Friday, September 21, 2012

Fed’s Short Term QE3 Fix May Cause Economy’s Long Term Demise

The Fed’s decision last week to resume monetary easing with Quantitative Easing 3 (QE3) is unprecedented in both its timing and duration, and is a clear indication that our economy is in dire straits. It is a direct contradiction to the assertions from President Obama and former President Clinton that our economy is on a slow path to recovery. Who should you believe, politicians trying to eke out a win for their party, or Fed head Ben Bernanke, a leading expert on the economy and the Great Depression?

Ironically, the move by the Fed may actually help re-elect President Obama. The flood of new money expected will increase real estate and stock market prices and may create the illusion that American wealth is increasing and that the economy is indeed recovering.
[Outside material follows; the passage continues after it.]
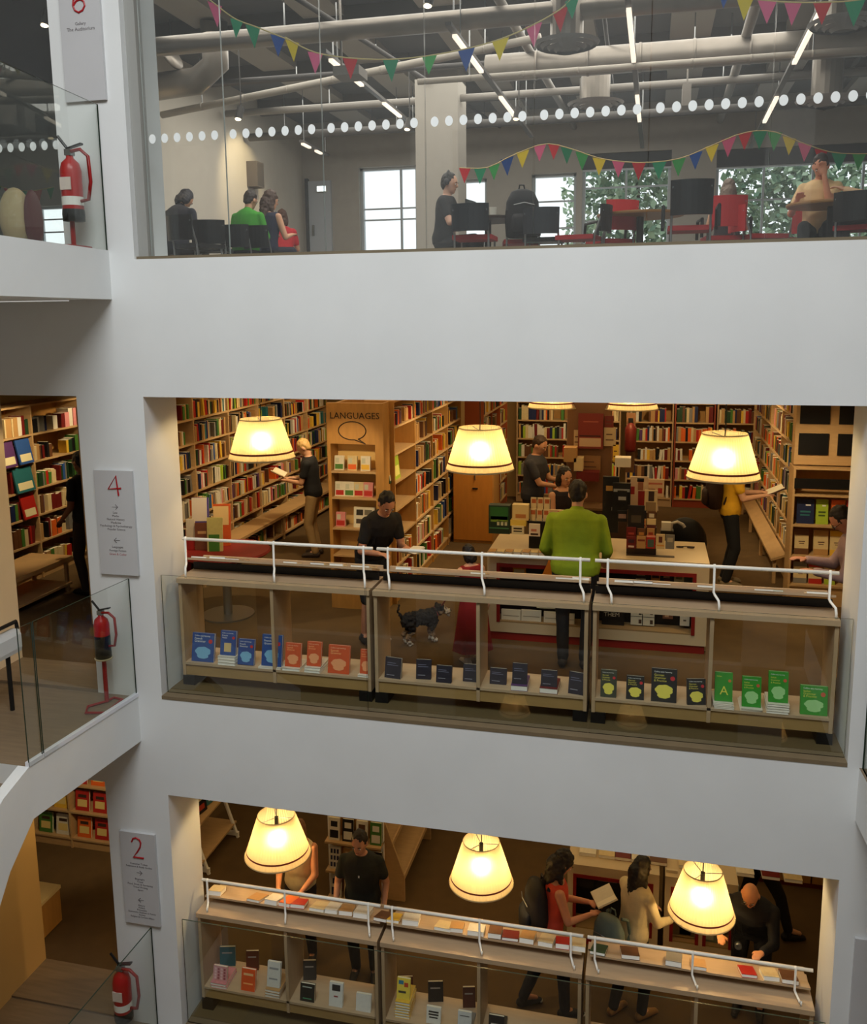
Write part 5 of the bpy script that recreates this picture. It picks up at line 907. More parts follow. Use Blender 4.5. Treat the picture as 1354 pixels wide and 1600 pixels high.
for k, (x0, y0, x1, y1, z, r, dk, lb) in enumerate(((.4, .9, 1.6, 9.3, 6.7, .03, 1, 'dark conduit running back left of the column'), (2.6, .8, 2.9, 9.3, 6.62, .05, 0, 'grey pipe running back above the headphones man'), (3.7, .8, 3.6, 9.3, 6.72, .025, 1, 'dark conduit running back over the dark table'),
      (5.2, .8, 5.3, 9.3, 6.6, .06, 0, 'grey pipe running back over the big black chair'), (6.6, .8, 6.9, 9.3, 6.68, .03, 1, 'dark conduit running back over the large window'), (-2.1, 4.9, 9, 5.1, 6.62, .03, 1, 'dark conduit crossing the cafe before the silver duct'), (-2.1, 6.2, 9, 6.2, 6.5, .05, 0, 'grey pipe crossing the cafe by the column'), (-2.1, 8.3, 9, 8.3, 6.55, .04, 1, 'dark pipe crossing close to the cafe windows'), (-2.1, 1.5, 9, 1.5, 6.66, .04, 1, 'dark pipe crossing close behind the cafe glass'))):
    t = thing('ceiling_pipe', lb, 'pipe', (x0, y0, z)); MB().tube([(0, 0, 0), (x1-x0, y1-y0, 0)], r, 10).build('pipe_run', M((70, 66, 64), .6) if dk else M((140, 134, 126), .5), t, smooth=True)
    for f in (.15, .4, .65, .9): MB().tube([((x1-x0)*f, (y1-y0)*f, 0), ((x1-x0)*f, (y1-y0)*f, 6.99-z)], .008, 5).build('hanger', STEEL, t)
def track(label, p0, p1, m0=.18, m1=.45):
    t = thing('light_track', label, 'light'); p0, p1 = Vector(p0), Vector(p1); d = (p1-p0).normalized(); s = d.cross(Vector((0,0,1))).normalized()*.03; up = Vector((0,0,.035))
    def bar(a, b, nm, mt, k=1., dz=0):
        o = Vector((0,0,dz)); MB().add([a-s*k+o, a+s*k+o, b+s*k+o, b-s*k+o, a-s*k+up+o, a+s*k+up+o, b+s*k+up+o, b-s*k+up+o], [(0,3,2,1),(4,5,6,7),(0,1,5,4),(1,2,6,5),(2,3,7,6),(3,0,4,7)]).build(nm, mt, t)
    bar(p0, p1, 'housing', M((96, 92, 88), .5))
    for f_ in (.1, .9): c_ = p0.lerp(p1, f_); MB().tube([c_, (c_.x, c_.y, max(7.0, c_.z+.05))], .006, 5).build('hanger', STEEL, t)
    for a, b in ((.05, .30), (.52, .72)): bar(p0.lerp(p1, a), p0.lerp(p1, b), 'tube', M((255, 236, 214), .4, emit=1.3), .8, -.03)
track('slim light track over the tables at the warm-lit side of the cafe', ony(505, 82, 2.2), ony(655, 205, 7.5)); track('slim light track above the headphones man', ony(700, 40, 2.0), ony(830, 215, 7.0)); track('slim light track running towards the tree window', ony(980, -8, 2.0), ony(1003, 232, 8.0)); track('slim light track at the far end of the cafe', ony(1292, -6, 2.2), ony(1172, 232, 8.5)); track('short light track low by the cafe door wall', ony(470, 222, 6.5), ony(512, 244, 8.5))
def cspot(label, u, v, y, warm=3.):
    P = ony(u, v, y); t = thing('ceiling_spotlight', label, 'light', P); MB().tube([(0, 0, .02), (.03, .03, .16)], .045, 12).build('housing', M((60, 56, 52), .5), t); MB().ball((0, 0, .015), (.04, .04, .02), 10, 6).build('lamp_face', M((255, 232, 190), .4, emit=warm), t); MB().tube([(.03, .03, .16), (.03, .03, 6.98-P.z)], .008, 6).build('stem', M((60, 56, 52), .5), t)
cspot('lit spotlight aimed at the warm cafe wall', 372, 188, 3.8, 6); cspot('lit spotlight hanging before the grey column', 636, 204, 5.5, 5); cspot('round lit globe spotlight right of the column', 806, 188, 5.0, 2); cspot('lit spotlight at the very top behind the glass', 668, 12, 1.6, 6); cspot('lit spotlight over the upper landing', 70, 42, 1.5, 6)
def diffuser(label, u, v, y, r):
    P = ony(u, v, y); t = thing('air_diffuser', label, 'vent', P)
    for k in range(4): MB().lathe([(r*(1-.22*k), 0-.02*k), (r*(1-.22*k)+.03, .03-.02*k), (r*(1-.22*k)-.04, .03-.02*k)], 30).build('ring', M((150, 148, 146), .5), t)
    MB().tube([(0, 0, 0), (0, 0, min(6.76, 6.89)-P.z)], r*.55, 20).build('neck', DUCT, t)
diffuser('round ceiling diffuser near the glass, above the black chair', 885, 72, 2.6, .30); diffuser('round ceiling diffuser over the tree window', 930, 165, 5.6, .34); diffuser('round ceiling diffuser at the far edge of the cafe', 1318, 40, 2.8, .3); diffuser('low round diffuser over the large tree window', 1290, 160, 5.0, .32)
for i, (u0, u1, v0, v1, y) in enumerate(((520, 560, 100, 118, 2.5), (905, 930, 120, 165, 5.8), (1065, 1080, 130, 165, 5.5))):
    a, b = ony(u0, v1, y), ony(u1, v0, y); tag(MB().box((a.x, y, a.z), (b.x, y+.3, b.z)).box((a.x+.05, y+.1, b.z), (a.x+.07, y+.12, 7.0)).build('service_box', M((140, 134, 126), .6)), ('grey service box under the cafe ceiling near the string of bunting', 'tall service box above the tree window', 'narrow service box beside the far pier')[i], 'box')
# seats and curtain seen over the upper landing
t = thing('curved_chair', 'cream shell chair with a dark red edge behind the upper landing glass', 'chair', (ony(25, 340, 1.2).x, 1.2, ZA)); MB().ball((0, 0, .62), (.17, .14, .3), 14, 10).build('shell', M((214, 186, 140), .6), t, smooth=True); MB().ball((.16, .06, .60), (.05, .14, .3), 12, 8).build('edge', M((92, 22, 36), .6), t, smooth=True); MB().tube([(0, 0, 0), (0, 0, .4)], .03).build('stem', STEEL, t)
t = thing('curved_chair', 'dark red shell chair next to the cream shell chair', 'chair', (ony(43, 345, 1.5).x, 1.5, ZA)); MB().ball((0, 0, .55), (.11, .14, .3), 14, 10).build('shell', M((92, 22, 36), .6), t, smooth=True); MB().tube([(0, 0, 0), (0, 0, .4)], .03).build('stem', STEEL, t)
bunting('string of dark bunting across the window over the upper landing', pts_y([(-10, 288), (20, 296), (50, 298), (85, 292)], 6), 6, .16, 9, [0, 4, 1, 0, 4, 0])
# ------------------------------------------------------------------ people and the dog
QUEUE = []
def rm(mb, name, mat, parent, vox=.012, sm=3, fuzz=0., fs=14., hook=None):
    o = mb.build(name, mat, parent); md = o.modifiers.new('r', 'REMESH'); md.mode = 'VOXEL'; md.voxel_size = vox
    s = o.modifiers.new('s', 'SMOOTH'); s.iterations = sm; s.factor = .5
    QUEUE.append((o, fuzz, fs, hook)); return o
def cap(b, p, q, r1, r2, n=12): b.tube([p, q], [r1, r2], n).ball(p, r1, n, 8).ball(q, r2, n, 8)
def ik(a, t, l1, l2, pole):
    a, t = Vector(a), Vector(t); d = t-a; L = min(d.length, (l1+l2)*.995); d.normalize(); t = a+d*L
    c = (l1*l1+L*L-l2*l2)/(2*l1*L); c = max(-1, min(1, c)); p = Vector(pole); p = (p-d*p.dot(d)).normalized()
    return a+d*(l1*c)+p*(l1*math.sqrt(1-c*c)), t
RINGS = [(.84, .10, .09, 0), (.90, .155, .108, -.005), (.98, .166, .116, -.005), (1.08, .148, .104, 0), (1.18, .152, .108, .005), (1.30, .170, .116, .006), (1.40, .172, .104, 0), (1.45, .125, .084, -.005), (1.485, .062, .06, -.008)]
SKIN = (206, 156, 124)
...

However, all that new money will also devalue the dollar and thereby increase the cost of oil and other dollar-denominated commodities, which costs will increase headwinds for the recovery.

The re-election of the President is also likely to dampen the prospects for a long term recovery too, as the President apparently intends to “stay the course” and continue policies that have thus far failed to produce meaningful economic growth. In addition, given the President’s apparent inability to work with congress, it is unlikely that there will be the required entitlement, regulatory and tax reforms needed to affect meaningful reductions to the budget deficit and the national public debt, reductions necessary for a sustained and long term economic recovery.

Ben Bernanke certainly knows all that. So why would he announce QE3 now and risk politicizing the Fed with presidential politics? Why risk causing the re-election of an incumbent President who has thus far proven ineffectual in spurring an economic recovery? Why not continue a “ready to act when necessary” posture that has kept markets stable for the past several months?

Cynics believe Mr. Bernanke’s move was a deliberate attempt to re-elect the President, so he too can keep his job, which is certainly safer with a second Obama administration than it would be with a Romney win. However, given all the recent evidence of a global economic slowdown, it is just as plausible that Mr. Bernanke fears that without the swift, decisive and unprecedented action he took last week, the US economy would be risking a major economic backslide sometime this fall. In that scenario, it is understandable that Mr. Bernanke would be unwilling to wait to act and even be willing to risk assisting the re-election of the President. Further, he would be risking the long term success of his own QE3 program and long term recovery in order to stabilize the economy during the economically significant last quarter of the year.